China's government has vowed to clamp down on inflation and urgently raise incomes as it pushes to spread the benefits of economic growth at a time when living standards are rising, but so are calls for greater change.

In a speech that is China's equivalent to the US president's annual State of the Union address, premier Wen Jiabao said there would be more assistance to working class and rural Chinese who had not benefited from the country's rapid growth.

"Happiness" is a key theme for the authoritarian government this year, as it seeks to pull down inflation that has caused public grumbling and deliver more sustainable growth rather than the break-neck pace that has fouled the environment and widened a yawning rich-poor gap.

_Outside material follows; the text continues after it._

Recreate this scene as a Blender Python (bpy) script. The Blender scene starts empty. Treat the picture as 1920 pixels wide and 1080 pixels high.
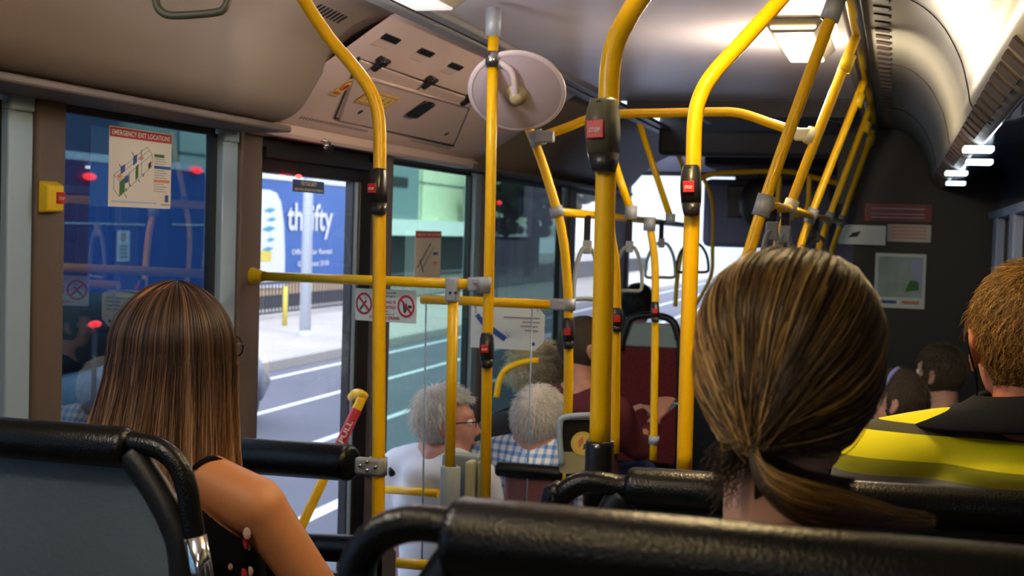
import bpy, bmesh, math, random
import numpy as np
from mathutils import Vector, Matrix, noise
random.seed(7); rng = np.random.default_rng(7)
SC = bpy.context.scene; COL = SC.collection

# ------------------------------------------------------------ camera
FPX = 2500.0; EZ = 1.8
_ps, _p, _r = math.radians(16), math.radians(2.5), math.radians(1.72)
F0 = Vector((-math.sin(_ps), math.cos(_ps), 0)); R0 = Vector((math.cos(_ps), math.sin(_ps), 0)); ZZ = Vector((0, 0, 1))
CF = F0*math.cos(_p) - ZZ*math.sin(_p); U0 = F0*math.sin(_p) + ZZ*math.cos(_p)
CR = R0*math.cos(_r) + U0*math.sin(_r); CU = U0*math.cos(_r) - R0*math.sin(_r)
CO = Vector((0, 0, EZ))
cam = bpy.data.cameras.new('camera'); co = bpy.data.objects.new('camera', cam); COL.objects.link(co)
m = Matrix((CR, CU, -CF)).transposed().to_4x4(); m.translation = CO; co.matrix_world = m
cam.sensor_width = 36; cam.lens = FPX/1920*36; cam.clip_start = .05; cam.clip_end = 400
cam.dof.use_dof = True; cam.dof.focus_distance = 2.45; cam.dof.aperture_fstop = 8.0
SC.camera = co
# ------------------------------------------------------------ world, light, exposure
w = bpy.data.worlds.new('sky'); SC.world = w; w.use_nodes = True
bg = w.node_tree.nodes['Background']; bg.inputs[0].default_value = (.80, .88, 1, 1); bg.inputs[1].default_value = 2.3
sd = bpy.data.lights.new('sun', 'SUN'); sd.energy = 1.6; sd.angle = .2; sd.color = (1, .96, .9)
so = bpy.data.objects.new('sun', sd); COL.objects.link(so); so.rotation_euler = (math.radians(50), 0, math.radians(55))
vs = SC.view_settings; vs.view_transform = 'Standard'; vs.look = 'None'; vs.gamma = 1; vs.use_curve_mapping = False; vs.exposure = 0.8
SC.cycles.max_bounces = 10; SC.cycles.transparent_max_bounces = 24; SC.cycles.diffuse_bounces = 4; SC.cycles.glossy_bounces = 4
SC.cycles.sample_clamp_indirect = 3; SC.cycles.caustics_reflective = False; SC.cycles.caustics_refractive = False

# ------------------------------------------------------------ where a sight line of the photo meets the place
def ray(px, py): return CF + CR*((px-960)/FPX) + CU*((540-py)/FPX)
def D(px, py, d): return CO + ray(px, py)*d
def atX(px, py, x): v = ray(px, py); return CO + v*(x/v.x)
def atY(px, py, y): v = ray(px, py); return CO + v*(y/v.y)
def atPlane(px, py, p0, n): v = ray(px, py); return CO + v*((p0-CO).dot(n)/v.dot(n))

# ------------------------------------------------------------ materials
M = {}
def mat(name, col, rough=.5, metal=0, bump=0, bscale=60, var=0, vscale=4, col2=None, spec=.5, coat=0, emit=None, estr=1, sheen=0, stretch=None, det=2):
    a = bpy.data.materials.new(name); a.use_nodes = True; nt = a.node_tree; b = nt.nodes['Principled BSDF']
    b.inputs['Base Color'].default_value = (*col, 1); b.inputs['Roughness'].default_value = rough; b.inputs['Metallic'].default_value = metal
    b.inputs['Specular IOR Level'].default_value = spec; b.inputs['Coat Weight'].default_value = coat; b.inputs['Sheen Weight'].default_value = sheen
    tc = nt.nodes.new('ShaderNodeNewGeometry'); src = tc.outputs['Position']
    if stretch:
        mp = nt.nodes.new('ShaderNodeMapping'); mp.inputs['Scale'].default_value = stretch; nt.links.new(src, mp.inputs[0]); src = mp.outputs[0]
    if var or col2:
        n = nt.nodes.new('ShaderNodeTexNoise'); n.inputs['Scale'].default_value = vscale; n.inputs['Detail'].default_value = 4; nt.links.new(src, n.inputs['Vector'])
        r = nt.nodes.new('ShaderNodeValToRGB'); r.color_ramp.elements[0].position = .35; r.color_ramp.elements[1].position = .65
        c2 = col2 or tuple(max(0, c*(1-var)) for c in col)
        r.color_ramp.elements[0].color = (*c2, 1); r.color_ramp.elements[1].color = (*col, 1)
        nt.links.new(n.outputs['Fac'], r.inputs[0]); nt.links.new(r.outputs[0], b.inputs['Base Color'])
    if bump:
        n = nt.nodes.new('ShaderNodeTexNoise'); n.inputs['Scale'].default_value = bscale; n.inputs['Detail'].default_value = det; nt.links.new(src, n.inputs['Vector'])
        bp = nt.nodes.new('ShaderNodeBump'); bp.inputs['Strength'].default_value = bump; bp.inputs['Distance'].default_value = .01
        nt.links.new(n.outputs['Fac'], bp.inputs['Height']); nt.links.new(bp.outputs[0], b.inputs['Normal'])
    if emit: b.inputs['Emission Color'].default_value = (*emit, 1); b.inputs['Emission Strength'].default_value = estr
    M[name] = a; return a
def S(r, g, b):   # display value 0-255 to scene-linear
    f = lambda c: ((c/255+.055)/1.055)**2.4 if c/255 > .04045 else c/255/12.92
    return (f(r), f(g), f(b))
mat('yellow', (.93, .53, .0), .33, spec=.4)
mat('yellow_plastic', (.85, .56, .01), .35)
mat('clamp_grey', S(165, 172, 182), .45, metal=.2, bump=.05, bscale=400)
mat('clamp_cream', S(214, 208, 170), .5)
mat('steel', S(190, 190, 190), .22, metal=1)
mat('chrome', S(215, 215, 215), .12, metal=1)
mat('black_plastic', (.012, .012, .013), .28)
mat('stop_grey', S(92, 92, 78), .28, coat=.3)
mat('stop_black', (.02, .02, .022), .3)
mat('red_button', S(196, 30, 22), .35)
mat('white_ink', S(240, 240, 240), .6)
mat('vinyl', (.004, .004, .0045), .25, bump=.16, bscale=330, spec=.36, det=2)
mat('seat_shell', S(92, 104, 112), .33, bump=.1, bscale=120, var=.25, vscale=3)
mat('seat_black', (.006, .006, .007), .4, bump=.08, bscale=400)
mat('maroon', S(92, 14, 26), .85, col2=S(120, 26, 32), vscale=60)
mat('maroon_reflect', S(150, 100, 108), .35, var=.2)  # maroon seat back with pinkish reflections put into its colour
mat('ceiling_panel', S(232, 222, 232), .24, spec=.8, bump=.02, bscale=3, var=.08, vscale=3)
mat('ceiling_trim', S(150, 148, 152), .35, metal=.2)
mat('cove', S(136, 120, 106), .55, bump=.06, bscale=500, var=.06, vscale=2)
mat('cove_pink', S(226, 198, 188), .5, bump=.05, bscale=450)
mat('cove_right', S(142, 139, 128), .36, bump=.03, bscale=200)
mat('dark_ceiling', S(52, 50, 54), .6)
mat('line_dark', S(60, 46, 44), .6)
mat('hinge', (.012, .011, .012), .35)
mat('pillar', S(100, 86, 78), .6, bump=.1, bscale=300)
mat('header', S(110, 98, 92), .6)
mat('rubber', (.008, .008, .009), .5)
mat('reveal', S(164, 190, 212), .45)
mat('pillar_blue', S(160, 176, 208), .4)
mat('gloss_blue', S(62, 76, 120), .15, coat=1)
mat('doorblack', (.012, .011, .013), .35)
mat('wall_grey', S(112, 104, 104), .6, var=.1)
mat('floor_vinyl', S(66, 66, 70), .5, col2=S(84, 84, 88), vscale=250)
mat('paper', S(226, 218, 206), .6)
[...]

"We must make improving the people's lives a pivot linking reform, development and stability ... and make sure people are content with their lives and jobs, society is tranquil and orderly and the country enjoys long-term peace and stability," Mr Wen said at the opening of the National People's Congress in Beijing, where the country's social and economic goals will be laid out for the next five years amid lower growth targets and concerns about inflation and asset bubbles.

Security, always high during the congress, is extreme this year following anonymous calls posted on the internet for Chinese to imitate the popular protests that unseated autocrats in Tunisia and Egypt.

A new appeal called for more protests on Sunday, the third in a row, though the previous two have attracted onlookers, journalists and swarms of police, but few outright demonstrators.

Police were seen on Saturday taking away at least two women from Tiananmen Square, possibly several of the many petitioners who flock to Beijing during the 10-day congress to seek help with their grievances.

In a country where many people spend a large part of their salaries on food, inflation is a serious concern, hitting 4.9% in January despite government efforts to reduce it.

"This problem concerns the people' s wellbeing, bears on overall interests and affects social stability," Mr Wen told the nearly 3,000 national legislators, adding the government would impose price controls as needed and promote food supply, including building up reserves of key items to be released into the market when needed.

Price supports for wheat and rice will also be raised.